Home » Community wisdom to deal with ‘wicked problems’

Community wisdom to deal with ‘wicked problems’

How to tackling some of the most critical and complex problems facing Australia was the theme of the inaugural national community development conference, Wrestling Wicked Problems – A New Approach. Staged in Canberra from 2–4 May, the conference attracted 250 delegates from all States and Territories, with one third from Local Government authorities.

Topics covered included homelessness, healthy communities, managing plae, Indigenous community development, equality and cultural development.

In welcoming delegates to Canberra, Australian Capital Territory Chief Minister, Jon Stanhope, said that in spite of Canberrians having Australia’s largest disposable incomes, the lowest level of unemployment and highest level of education, there are still many struggling families with one in nine children living below the poverty line. The Chief Minister said that his Government’s recently released Canberra Plan has seven key elements including Building a Stronger Community.

“To achieve quality service delivery and a high level of community engagement, we have moved away from a provider model to one of partnership,” the Chief Minister said. “Dealing with complex issues requires long term planning using a cooperative approach involving all stakeholders.”

Keynote speaker, Anne Summers, said that progress over the past 30 years had opened up many opportunities for women of all ages and socioeconomic groups. However, in her latest book, The End of Equality: Work, Babies and Women’s Choices in the 21st Century, she argues things are not as they should be and we are starting to go backwards.

“Working women in full time employment is no higher than it was 30 years ago,” she said. “Women’s average weekly earning are only 65 percent of that of men’s. The lack of childcare means many women can’t enter full time employment. We have a childcare crisis in this country with as many as one million places needed to meet demand.”

Calling for a national scheme of paid maternity leave, she said that 25 percent of young women will not have any children, and the highest proportion of women without children are those aged over 30 with a university degree.

Commissioner of the Productivity Commission, Robert Fitzgerald, in his keynote told delegates that ‘wicked problems’ are the result of the choices we, as a community, have made.

“In the 1970s we began working to ensure older Australians were not living in poverty and this has occurred,” Robert Fitzgerald said. “Today, we have many more unemployed younger people and children living in families without a parent in the workforce.”

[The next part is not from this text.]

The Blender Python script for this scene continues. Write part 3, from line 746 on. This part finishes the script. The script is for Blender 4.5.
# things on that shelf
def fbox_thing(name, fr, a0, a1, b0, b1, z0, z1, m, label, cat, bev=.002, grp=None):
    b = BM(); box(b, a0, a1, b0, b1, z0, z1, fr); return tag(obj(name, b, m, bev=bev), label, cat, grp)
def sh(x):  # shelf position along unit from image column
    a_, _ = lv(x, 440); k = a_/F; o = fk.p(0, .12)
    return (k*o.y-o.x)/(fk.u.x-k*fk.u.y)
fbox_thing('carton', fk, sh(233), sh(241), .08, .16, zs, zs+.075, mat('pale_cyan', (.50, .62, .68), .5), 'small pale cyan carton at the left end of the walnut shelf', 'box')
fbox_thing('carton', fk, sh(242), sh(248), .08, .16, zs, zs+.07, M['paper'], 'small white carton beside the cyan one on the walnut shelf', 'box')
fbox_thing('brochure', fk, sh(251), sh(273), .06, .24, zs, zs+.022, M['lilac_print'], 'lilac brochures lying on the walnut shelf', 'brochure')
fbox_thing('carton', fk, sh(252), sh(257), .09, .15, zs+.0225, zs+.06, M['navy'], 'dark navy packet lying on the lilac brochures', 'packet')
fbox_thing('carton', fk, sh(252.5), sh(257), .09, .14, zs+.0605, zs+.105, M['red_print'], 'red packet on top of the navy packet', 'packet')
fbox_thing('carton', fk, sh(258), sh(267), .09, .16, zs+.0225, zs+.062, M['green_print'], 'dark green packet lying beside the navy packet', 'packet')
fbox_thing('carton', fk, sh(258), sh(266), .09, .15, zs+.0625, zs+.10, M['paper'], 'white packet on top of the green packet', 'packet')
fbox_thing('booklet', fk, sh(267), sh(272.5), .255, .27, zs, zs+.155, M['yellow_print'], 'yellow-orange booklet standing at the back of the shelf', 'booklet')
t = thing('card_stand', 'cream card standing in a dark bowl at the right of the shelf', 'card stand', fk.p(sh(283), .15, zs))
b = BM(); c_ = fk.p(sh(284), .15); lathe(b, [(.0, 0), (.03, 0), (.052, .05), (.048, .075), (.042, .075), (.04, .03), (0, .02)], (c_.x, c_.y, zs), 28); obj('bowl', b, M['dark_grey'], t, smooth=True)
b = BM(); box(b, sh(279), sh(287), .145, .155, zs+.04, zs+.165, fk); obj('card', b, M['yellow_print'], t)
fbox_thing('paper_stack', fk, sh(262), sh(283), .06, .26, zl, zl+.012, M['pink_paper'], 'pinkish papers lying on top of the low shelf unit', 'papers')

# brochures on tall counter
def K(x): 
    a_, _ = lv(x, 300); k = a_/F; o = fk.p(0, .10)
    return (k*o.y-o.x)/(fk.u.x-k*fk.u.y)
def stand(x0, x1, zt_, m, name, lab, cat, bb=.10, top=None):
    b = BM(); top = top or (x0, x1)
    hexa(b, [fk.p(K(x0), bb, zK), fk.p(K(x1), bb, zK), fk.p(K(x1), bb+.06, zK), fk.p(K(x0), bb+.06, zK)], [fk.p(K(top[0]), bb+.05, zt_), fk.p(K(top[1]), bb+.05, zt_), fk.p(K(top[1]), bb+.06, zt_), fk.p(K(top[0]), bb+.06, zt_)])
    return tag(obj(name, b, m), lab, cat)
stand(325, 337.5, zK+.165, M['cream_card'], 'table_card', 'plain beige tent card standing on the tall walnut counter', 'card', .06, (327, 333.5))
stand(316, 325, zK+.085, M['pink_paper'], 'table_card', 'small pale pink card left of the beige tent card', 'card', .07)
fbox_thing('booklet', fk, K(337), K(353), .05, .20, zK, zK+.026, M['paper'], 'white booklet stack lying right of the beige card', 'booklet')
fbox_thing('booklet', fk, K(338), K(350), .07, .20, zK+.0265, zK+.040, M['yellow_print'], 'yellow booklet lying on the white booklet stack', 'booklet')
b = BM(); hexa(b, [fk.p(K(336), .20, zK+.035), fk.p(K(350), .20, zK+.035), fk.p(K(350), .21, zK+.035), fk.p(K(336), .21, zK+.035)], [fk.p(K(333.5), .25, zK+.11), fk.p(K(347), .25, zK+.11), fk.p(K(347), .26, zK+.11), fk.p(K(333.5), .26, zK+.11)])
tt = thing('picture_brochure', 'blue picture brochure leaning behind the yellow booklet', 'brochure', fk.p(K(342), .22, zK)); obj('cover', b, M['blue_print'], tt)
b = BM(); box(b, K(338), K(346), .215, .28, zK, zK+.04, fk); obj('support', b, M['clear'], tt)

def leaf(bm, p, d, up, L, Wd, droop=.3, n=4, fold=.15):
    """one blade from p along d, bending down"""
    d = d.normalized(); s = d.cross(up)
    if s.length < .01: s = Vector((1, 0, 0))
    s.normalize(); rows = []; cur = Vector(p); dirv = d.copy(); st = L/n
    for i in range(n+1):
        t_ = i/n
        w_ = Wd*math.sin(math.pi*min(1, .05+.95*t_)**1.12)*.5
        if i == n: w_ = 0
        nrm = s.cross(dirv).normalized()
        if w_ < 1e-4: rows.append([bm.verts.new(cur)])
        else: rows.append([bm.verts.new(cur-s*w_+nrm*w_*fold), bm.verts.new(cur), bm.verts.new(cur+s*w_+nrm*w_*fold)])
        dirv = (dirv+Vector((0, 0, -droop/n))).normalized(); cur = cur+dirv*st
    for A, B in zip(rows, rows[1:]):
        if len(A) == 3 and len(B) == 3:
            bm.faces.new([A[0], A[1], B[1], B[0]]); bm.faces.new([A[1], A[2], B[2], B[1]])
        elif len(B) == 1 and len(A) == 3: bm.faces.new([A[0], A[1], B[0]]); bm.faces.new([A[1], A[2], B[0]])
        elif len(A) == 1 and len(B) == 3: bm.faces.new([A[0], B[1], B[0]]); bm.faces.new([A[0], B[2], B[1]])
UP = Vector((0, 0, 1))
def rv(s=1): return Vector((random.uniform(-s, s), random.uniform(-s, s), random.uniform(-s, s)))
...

Robert Fitzgerald said as a community we need to be working through the following:

  • what are the choices we have made to date that have created the wicked problems?
  • what is the knowledge we need to make wiser choices?
  • how do we create the processes and linkages to make things happen?
  • how do we know what we have done is actually working?

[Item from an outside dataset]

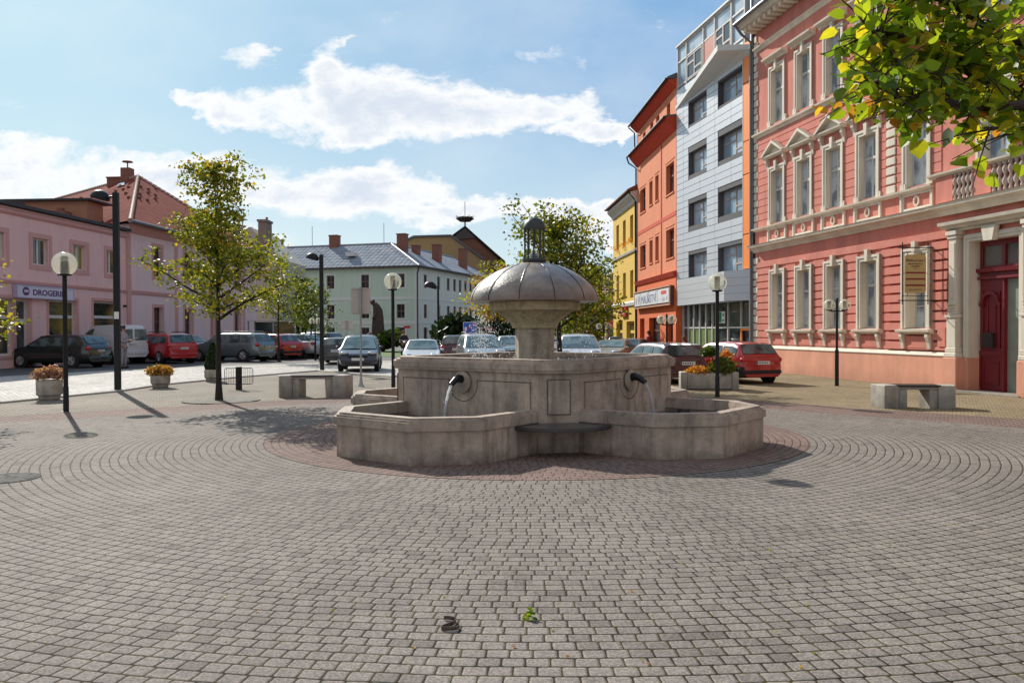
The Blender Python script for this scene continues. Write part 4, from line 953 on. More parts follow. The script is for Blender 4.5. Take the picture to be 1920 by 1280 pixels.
for i, (a, b) in enumerate(UP):
    c = (a+b)/2
    m = MB(); surround(m, a, b, 9.18, 11.12, .16); m.box(a-.25, a-.02, -.06, 0, 9.10, 9.30); m.box(b+.02, b+.25, -.06, 0, 9.10, 9.30); lining(m, a, b, 9.18, 11.12); m.build('window_surround', cream, pk_)
    m = MB(); m.prismyz([(0, 11.42), (-.08, 11.44), (-.10, 11.5), (-.26, 11.56), (-.27, 11.62), (0, 11.68)], c-.76, c+.76); m.build('window_hood', cream, pk_)
    window(pk_, a, b, 9.18, 11.12, .14, grey_f, g_cur, 'cross', .055)
# balustrades above the portal
for (x0, x1) in ((9.62, 10.25), (11.0, 11.55), (12.75, 13.38)): MB().box(x0, x1, -.20, .0, 4.84, 5.50).build('balcony_pier', salmon, pk_)
bal = MB(); bal.lathe([(.05, 4.84), (.05, 4.88), (.03, 4.92), (.075, 5.0), (.075, 5.06), (.03, 5.15), (.028, 5.17), (.03, 5.19), (.07, 5.28), (.07, 5.34), (.03, 5.42), (.05, 5.46), (.05, 5.50)], 12)
bm = bal.mesh('baluster', M('baluster_stone', (.42, .33, .29), .8, .2), True, 45)
for x0, x1 in ((10.25, 11.0), (11.55, 12.75)):
    n = int((x1-x0)/.15)
    for i in range(n): inst('baluster', bm, pk_, (x0+(i+.5)*(x1-x0)/n, -.17, 0))
# portal
m = MB()
for (x0, x1) in ((10.05, 10.50), (12.50, 12.95)):
    m.bbox(x0, x1, -.30, .28, .85, .97, .02); m.bbox(x0+.03, x1-.03, -.28, .28, .97, 1.10, .015); m.bbox(x0+.06, x1-.06, -.26, .28, 1.10, 1.86, .01)
    m.bbox(x0+.02, x1-.02, -.29, .28, 1.86, 1.93, .01); m.bbox(x0+.09, x1-.09, -.22, .28, 1.93, 3.86, .008)
    m.bbox(x0+.13, x1-.13, -.235, -.21, 2.35, 3.76, .006)
    for i in range(4):
        for j in range(4): m.bbox(x0+.09+i*.07, x0+.145+i*.07, -.245-.01*j, -.2, 1.95+j*.075, 2.01+j*.075, .01)
    m.bbox(x0+.06, x1-.06, -.25, .28, 3.86, 3.948, .01); m.bbox(x0+.03, x1-.03, -.28, .28, 3.95, 4.06, .01); m.build('pilaster', cream, pk_); m = MB()
for (x0, x1, x2, x3) in ((10.02, 10.53, 10.53, 10.70), (12.47, 12.98, 12.30, 12.47)): m = MB(); m.bbox(x0, x1, -.31, .28, 0, .85, .02); m.box(x2, x3, -.10, .28, 0, .849); m.build('portal_base', salmon_l, pk_)
m = MB(); m.box(10.0, 13.0, -.15, .0, 4.055, 4.12); m.prismyz([(0, 4.12), (-.24, 4.12), (-.27, 4.17), (-.36, 4.21), (-.38, 4.29), (0, 4.34)], 9.9, 13.1)
m.box(10.52, 10.70, -.09, .28, .851, 3.75); m.box(12.30, 12.48, -.09, .28, .851, 3.75); m.box(10.52, 12.48, -.09, .28, 3.75, 3.93)
m.box(10.55, 10.60, -.12, -.09, .9, 3.88); m.box(12.40, 12.45, -.12, -.09, .9, 3.88); m.box(10.60, 12.40, -.12, -.09, 3.83, 3.88)
m.prismxz([(11.36, 3.70), (11.64, 3.70), (11.72, 4.05), (11.28, 4.05)], -.24, -.091)
m.build('portal_frame', cream, pk_)
m = MB(); m.box(10.5, 12.5, -.005, .28, 3.94, 4.12); m.build('portal_wall', salmon, pk_)
ox = M('oxblood_door_paint', (.17, .012, .02), .38, .2, 4, 40, .1, spec=.5)
dr_ = inst('entrance_door', MB().box(10.70, 11.46, .24, .29, .04, 2.78).mesh('door_leaf', ox), pk_)
m = MB(); frm(m, 10.70, 11.46, .1, .95, .05, .24, .215); frm(m, 10.82, 11.34, .2, .78, .025, .24, .222)
m.box(10.78, 10.83, .21, .24, 1.1, 2.5); m.box(11.33, 11.38, .21, .24, 1.1, 2.5); m.box(10.95, 10.98, .22, .24, 1.15, 2.3); m.box(11.2, 11.23, .22, .24, 1.15, 2.3); m.box(10.72, 11.44, .19, .24, .95, 1.02)
arc = [(11.08+.30*cos(a), 2.22+.28*sin(a)) for a in [pi*j/12 for j in range(13)]]+[(11.08+.22*cos(a), 2.22+.20*sin(a)) for a in [pi-pi*j/12 for j in range(13)]]
vs = [(x, .16, z) for x, z in arc]+[(x, .24, z) for x, z in arc]; fs = []
for j in range(12): fs += [(j, j+1, 24-j, 25-j)]
n = 26
for j in range(12): fs += [(j, 26+j, 27+j, j+1), (25-j, 24-j, 50-j, 51-j)]
m.add(vs, fs); m.box(10.74, 10.86, .17, .24, 2.14, 2.22); m.box(11.30, 11.42, .17, .24, 2.14, 2.22)
m.build('door_panels', ox, dr_)
m = MB(); m.box(10.88, 11.22, .15, .238, 1.12, 1.46); m.box(10.90, 11.20, .13, .15, 1.42, 1.47); m.build('letter_box', M('mailbox_dark', (.06, .05, .05), .35, .2, metal=.6), dr_)
m = MB(); m.box(11.46, 11.54, .19, .29, .04, 2.78); m.box(10.70, 12.30, .22, .29, 2.78, 2.95); m.prismyz([(.22, 2.95), (.12, 2.97), (.10, 3.06), (.22, 3.08)], 10.70, 12.30); m.box(10.70, 12.30, .14, .22, 2.80, 2.86)
m.box(10.70, 12.30, .23, .29, 3.62, 3.75); m.box(10.70, 10.80, .23, .29, 3.08, 3.62); m.box(11.45, 11.55, .21, .29, 3.08, 3.62); m.box(12.20, 12.30, .23, .29, 3.08, 3.62); m.box(10.80, 12.2, .23, .29, 3.06, 3.13); m.box(12.22, 12.30, .2, .29, .04, 2.78)
m.build('door_frame', ox, pk_)
m = MB(); m.quad((10.8, .27, 3.1), (12.2, .27, 3.1), (12.2, .27, 3.64), (10.8, .27, 3.64)); m.build('fanlight', glass_mat('fanlight_glass', (.10, .09, .08), (.16, .14, .12), .2), pk_)
m = MB(); m.box(11.54, 12.22, .285, .295, .04, 2.78); m.build('doorway_hall', M('hall_wall', (.22, .24, .20), .9, .35, 3), pk_)
m = MB(); m.bbox(10.4, 12.6, -.35, .3, 0, .045, .01); m.build('doorstep', conc_w, pk_)
m = MB(); m.box(9.64, 9.92, -.15, -.12, 1.12, 1.62); m.build('wall_cabinet', salmon, pk_)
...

He used the example of Port Keats in the Northern Territory. With 800 children eligible for school, only 240 were attending. Through the greater involvement of community Elders in running the school and changing programs, attendance has almost doubled.

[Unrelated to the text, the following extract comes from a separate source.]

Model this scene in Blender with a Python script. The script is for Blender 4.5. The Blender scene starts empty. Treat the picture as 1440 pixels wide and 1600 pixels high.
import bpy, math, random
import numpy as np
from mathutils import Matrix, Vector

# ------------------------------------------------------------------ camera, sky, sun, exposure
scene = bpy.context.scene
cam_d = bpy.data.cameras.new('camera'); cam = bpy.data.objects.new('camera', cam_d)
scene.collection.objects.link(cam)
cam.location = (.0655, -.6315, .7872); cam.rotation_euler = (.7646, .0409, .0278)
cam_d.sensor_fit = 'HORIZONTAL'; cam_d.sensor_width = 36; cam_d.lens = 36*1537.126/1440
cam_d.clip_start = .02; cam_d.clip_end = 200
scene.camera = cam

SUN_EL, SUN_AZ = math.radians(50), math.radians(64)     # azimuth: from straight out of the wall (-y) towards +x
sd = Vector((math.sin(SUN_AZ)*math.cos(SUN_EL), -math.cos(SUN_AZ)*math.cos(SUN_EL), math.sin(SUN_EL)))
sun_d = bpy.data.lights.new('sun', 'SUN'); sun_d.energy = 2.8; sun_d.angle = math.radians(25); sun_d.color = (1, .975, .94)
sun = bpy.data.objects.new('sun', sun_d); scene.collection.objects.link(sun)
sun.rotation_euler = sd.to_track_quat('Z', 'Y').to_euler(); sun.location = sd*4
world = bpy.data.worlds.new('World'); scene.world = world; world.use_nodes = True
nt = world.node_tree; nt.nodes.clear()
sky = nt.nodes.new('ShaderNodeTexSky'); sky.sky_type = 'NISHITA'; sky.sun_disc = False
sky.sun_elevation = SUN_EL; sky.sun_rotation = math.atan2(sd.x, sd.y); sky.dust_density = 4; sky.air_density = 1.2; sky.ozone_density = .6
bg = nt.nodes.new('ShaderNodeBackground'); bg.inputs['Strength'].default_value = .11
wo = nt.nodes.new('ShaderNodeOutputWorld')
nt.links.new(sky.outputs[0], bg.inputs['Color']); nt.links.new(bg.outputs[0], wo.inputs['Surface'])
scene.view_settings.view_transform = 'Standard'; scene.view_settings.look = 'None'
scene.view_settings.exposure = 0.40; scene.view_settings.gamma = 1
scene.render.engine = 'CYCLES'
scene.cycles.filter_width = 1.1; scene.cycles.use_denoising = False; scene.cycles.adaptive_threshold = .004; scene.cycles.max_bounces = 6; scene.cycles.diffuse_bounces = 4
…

“This success is the result of the school becoming the centre of the community,” Robert Fizgerald said. “Similarly, it was community wisdom to swap to AV gas, that resulted in the problem of petrol sniffing disappearing overnight. We need to create community organisations predisposed to thinking and to be having the necessary conversations both internally and externally to find the answers. Social inclusion starts in your community.”

In her address Dr Carmen Lawrence, President of the Australian Labor Party, said that the basis of democracy is the non violent power sharing where we do not have to fear the state.

“Government by fear should not occur,” Dr Lawrence said.

Speaking on the topic Moral Panic and Public Policy she warned that fear built up in the community regarding the war on terror and war in Iraq, and the home grown fear of crime, means people are frightened enough to give up their freedoms.

“This leads to a distortion of public policy where people are willing to do anything to remove their fear,” she said. “Intelligence disappears in the face of fear.”

She said that many people believe we are in the midst of a crime wave largely fuelled by the emotionally charged media coverage of the very worst incidents.

“Yet the reality is that serious offences have not increased in the past 20 years and there has been no increase in the murder rate for the last 100 years,” Dr Lawrence said. “We are far to readily jailing people rather than considering alternatives. There is little debate on the consequences of focusing on punishment rather than looking at crime prevention. Prisons are harsh, damaging environments and we are often jailing the people who most need out help such as those suffering mental illness and drug users.

“Fear costs all of us in the long run.”